Mind Map: How Far and How Fast?
1. Reaction Reversibility
Examples of Reversible Reactions:
Cyanohydrin formation: reversible in water (Chapter 6).
Proton transfer:
HCl → nearly complete transfer to water (strong acid).
Carboxylic acids → partial transfer (Chapter 8).
Irreversible Reactions:
Loss of gaseous products like SO₂ and HCl (Chapter 10).
Tetrahedral Intermediate Behavior:
Can collapse back to reactant (ester) or proceed to products (acid + alcohol) (Chapter 10).

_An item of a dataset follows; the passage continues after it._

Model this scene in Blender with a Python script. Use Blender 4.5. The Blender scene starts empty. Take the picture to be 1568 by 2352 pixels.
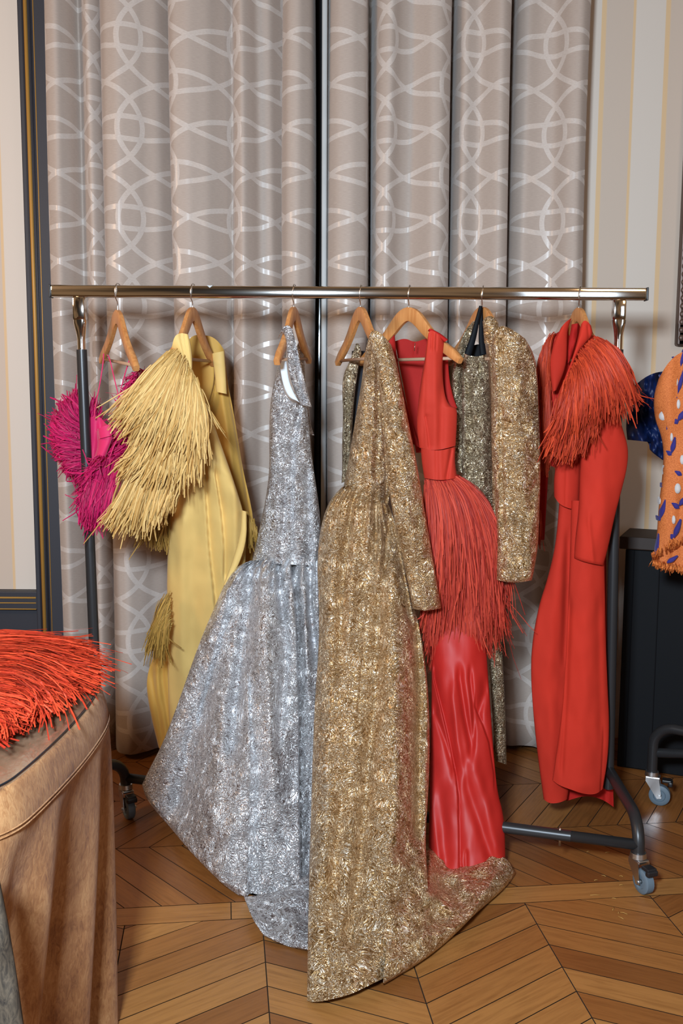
import bpy, bmesh, math, random
import numpy as np
from mathutils import Vector, Matrix, noise as mnoise
random.seed(7)
rng = np.random.default_rng(11)
S = bpy.context.scene
COL = S.collection
PI = math.pi
# ------------------------------------------------------------------ camera
F = 2287.0                       # focal length in pixels of the 1568x2352 frame
W, H = 1568, 2352
PITCH = math.radians(7.0); ROLL = math.radians(0.3)
CAM = np.array([0.0, 0.0, 1.36])
cd = bpy.data.cameras.new('camera'); cam = bpy.data.objects.new('camera', cd); COL.objects.link(cam)
fwd = np.array([0, math.cos(PITCH), -math.sin(PITCH)])
right0 = np.array([1.0, 0, 0]); up0 = np.cross(right0, fwd)
right = math.cos(ROLL)*right0 + math.sin(ROLL)*up0
up = np.cross(right, fwd)
RM = np.stack([right, up, -fwd], axis=1)
cam.matrix_world = Matrix(((*RM[0], CAM[0]), (*RM[1], CAM[1]), (*RM[2], CAM[2]), (0, 0, 0, 1)))
cd.sensor_fit = 'VERTICAL'; cd.sensor_height = 24.0; cd.lens = 24.0*F/H
cd.clip_start = 0.05
S.camera = cam
# ------------------------------------------------------------------ world and lights
wd = bpy.data.worlds.new('room_glow'); S.world = wd; wd.use_nodes = True
nt = wd.node_tree; nt.nodes.clear()
wo = nt.nodes.new('ShaderNodeOutputWorld'); bgn = nt.nodes.new('ShaderNodeBackground')
tc = nt.nodes.new('ShaderNodeTexCoord'); nz = nt.nodes.new('ShaderNodeTexNoise'); nz.inputs['Scale'].default_value = 2.2
nz.inputs['Detail'].default_value = 2.0
cr = nt.nodes.new('ShaderNodeValToRGB')
cr.color_ramp.elements[0].position = .38; cr.color_ramp.elements[0].color = (.10, .06, .03, 1)
cr.color_ramp.elements[1].position = .64; cr.color_ramp.elements[1].color = (1.0, .60, .30, 1)
nt.links.new(tc.outputs['Generated'], nz.inputs['Vector']); nt.links.new(nz.outputs['Fac'], cr.inputs['Fac'])
nt.links.new(cr.outputs['Color'], bgn.inputs['Color']); bgn.inputs['Strength'].default_value = 0.25
nt.links.new(bgn.outputs[0], wo.inputs['Surface'])
def area(name, loc, target, sx, sy, power, color):
    l = bpy.data.lights.new(name, 'AREA'); l.shape = 'RECTANGLE'; l.size = sx; l.size_y = sy
    l.energy = power; l.color = color
    o = bpy.data.objects.new(name, l); COL.objects.link(o); o.location = loc
    d = Vector(target) - Vector(loc); o.rotation_euler = d.to_track_quat('-Z', 'Y').to_euler()
    return o
area('softbox', (-0.33, -0.05, 1.76), (0.0, 3.0, 1.15), 0.26, 0.24, 134, (0.73, 0.87, 1.0))
area('window_daylight_far', (2.9, -1.2, 1.7), (0.2, 3.0, 1.2), 1.2, 1.8, 17, (0.70, 0.85, 1.0))
area('warm_lamp', (-2.5, 1.6, 2.3), (0.2, 3.5, 1.5), 0.5, 0.6, 24, (1.0, 0.62, 0.36))
area('warm_lamp_far', (2.2, 1.0, 2.7), (0.6, 3.4, 1.6), 0.5, 0.5, 6, (1.0, 0.60, 0.32))
S.view_settings.view_transform = 'Standard'; S.view_settings.look = 'None'
S.view_settings.gamma = 1.0; S.view_settings.exposure = 0.0; S.view_settings.use_curve_mapping = False
# ------------------------------------------------------------------ helpers
def ray(px, py):
    return RM @ np.array([(px-W/2)/F, -(py-H/2)/F, -1.0])
def P(px, py, Y):
    d = ray(px, py); return CAM + d*((Y-CAM[1])/d[1])
def PZ(px, py, Z=0.0):
    d = ray(px, py); return CAM + d*((Z-CAM[2])/d[2])
def Parr(px, py, Y):
    px = np.asarray(px, float); py = np.asarray(py, float); Y = np.asarray(Y, float)
    x = (px-W/2)/F; y = -(py-H/2)/F
    d = x[..., None]*RM[:, 0] + y[..., None]*RM[:, 1] - RM[:, 2]
    return CAM + d*((Y-CAM[1])/d[..., 1])[..., None]
def YZ(px, py, Z=0.0):
    return float(PZ(px, py, Z)[1])
def srgb(r, g, b):
    f = lambda c: (c/255/12.92) if c/255 <= .04045 else ((c/255+.055)/1.055)**2.4
    return (f(r), f(g), f(b), 1)
# materials ---------------------------------------------------------
def mat(name, color, rough=.6, metal=0.0, **kw):
    m = bpy.data.materials.new(name); m.use_nodes = True
    b = m.node_tree.nodes['Principled BSDF']
    b.inputs['Base Color'].default_value = color; b.inputs['Roughness'].default_value = rough
    b.inputs['Metallic'].default_value = metal
    for k, v in kw.items(): b.inputs[k.replace('_', ' ')].default_value = v
    return m
def N(m, t, **kw):
    n = m.node_tree.nodes.new(t)
    for k, v in kw.items():
        if k in n.inputs: n.inputs[k].default_value = v
        else: setattr(n, k, v)
    return n
def L(m, a, b): m.node_tree.links.new(a, b)
def BS(m): return m.node_tree.nodes['Principled BSDF']
def ramp(m, fac, stops):
    r = N(m, 'ShaderNodeValToRGB'); e = r.color_ramp.elements
    while len(e) < len(stops): e.new(.5)
    for i, (p, c) in enumerate(stops): e[i].position = p; e[i].color = c
    L(m, fac, r.inputs['Fac']); return r.outputs['Color']
def bump(m, h, strength, dist, prev=None):
    b = N(m, 'ShaderNodeBump'); b.inputs['Strength'].default_value = strength; b.inputs['Distance'].default_value = dist
    L(m, h, b.inputs['Height'])
    if prev is not None: L(m, prev, b.inputs['Normal'])
    return b.outputs['Normal']
def noise_tex(m, vec, scale, detail=2.0, dist=0.0, rough=.5):
    n = N(m, 'ShaderNodeTexNoise'); n.inputs['Scale'].default_value = scale; n.inputs['Detail'].default_value = detail
    n.inputs['Distortion'].default_value = dist; n.inputs['Roughness'].default_value = rough
    L(m, vec, n.inputs['Vector']); return n.outputs['Fac']
def mapping(m, vec, scale=(1, 1, 1), rot=(0, 0, 0)):
    n = N(m, 'ShaderNodeMapping'); n.inputs['Scale'].default_value = scale; n.inputs['Rotation'].default_value = rot
    L(m, vec, n.inputs['Vector']); return n.outputs['Vector']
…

2. Relative Stability of Compounds
Key Determinants of Stability:
Stability of conjugate base influences acid strength (Chapter 8).
Examples:
F⁻ more stable than CH₃⁻ (fluorine > carbon in electronegativity) (Chapter 8).

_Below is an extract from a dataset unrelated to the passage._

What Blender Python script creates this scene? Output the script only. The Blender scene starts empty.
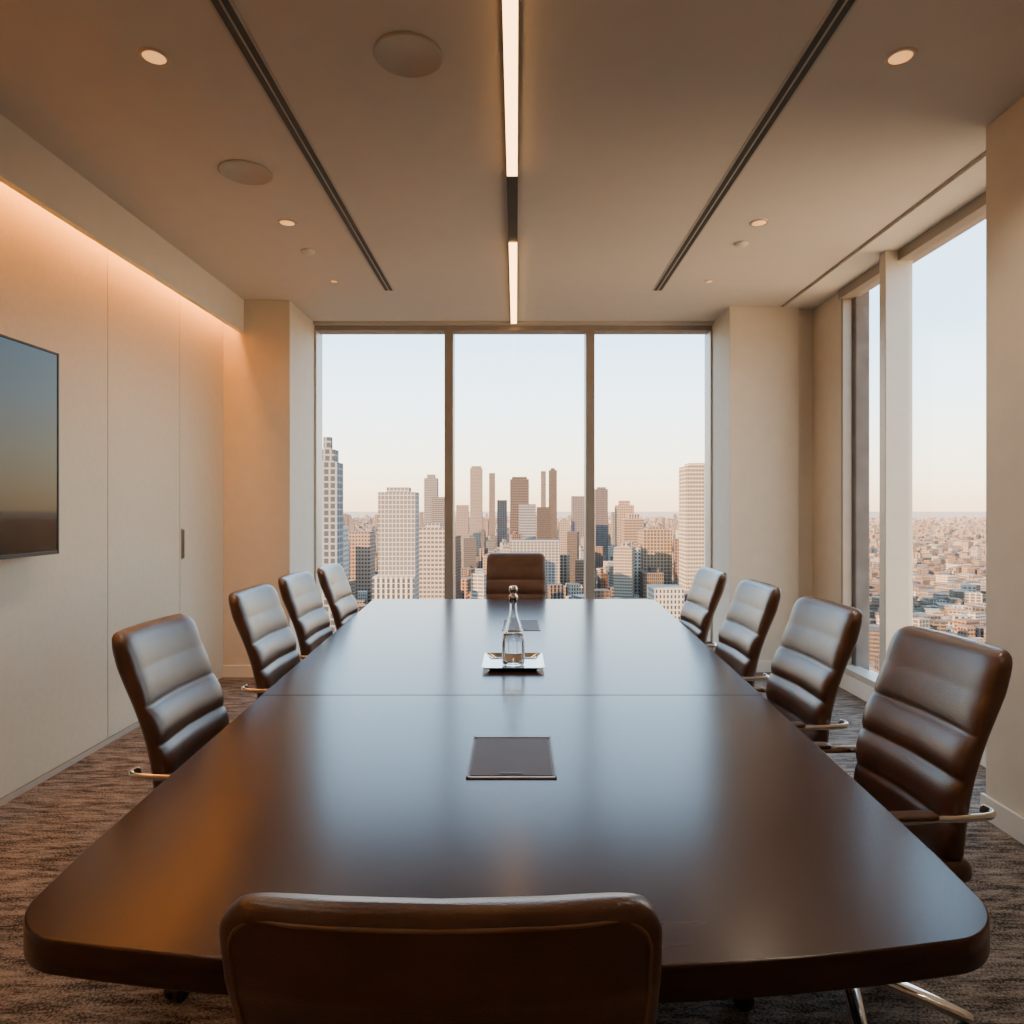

Oximes more stable than imines (due to delocalization from electronegative substituents) (Chapter 11).
3. Reaction Rates
Reaction-Specific Differences:
Benzaldehyde reduces 400x faster than acetophenone in isopropanol (Chapter 6).
Amines react rapidly with acetic anhydride (hours at room temperature), alcohols react very slowly without a base (Chapter 10).
Secondary/tertiary amides are challenging to hydrolyze but succeed with strong base and minimal water (Chapter 10).
Acyclic hemiacetals form slowly but are accelerated by acid or base (Chapter 11).
4. Understanding Reaction Dynamics
Key Questions:
Why can some reactions run forwards or backwards?
Why are some products formed irreversibly while others reach equilibrium?
Why are some reactions fast and others slow?
Practical Application:
Control reaction speed to favor desired products and minimize undesired ones.
Use equilibrium and stability principles to optimize yields.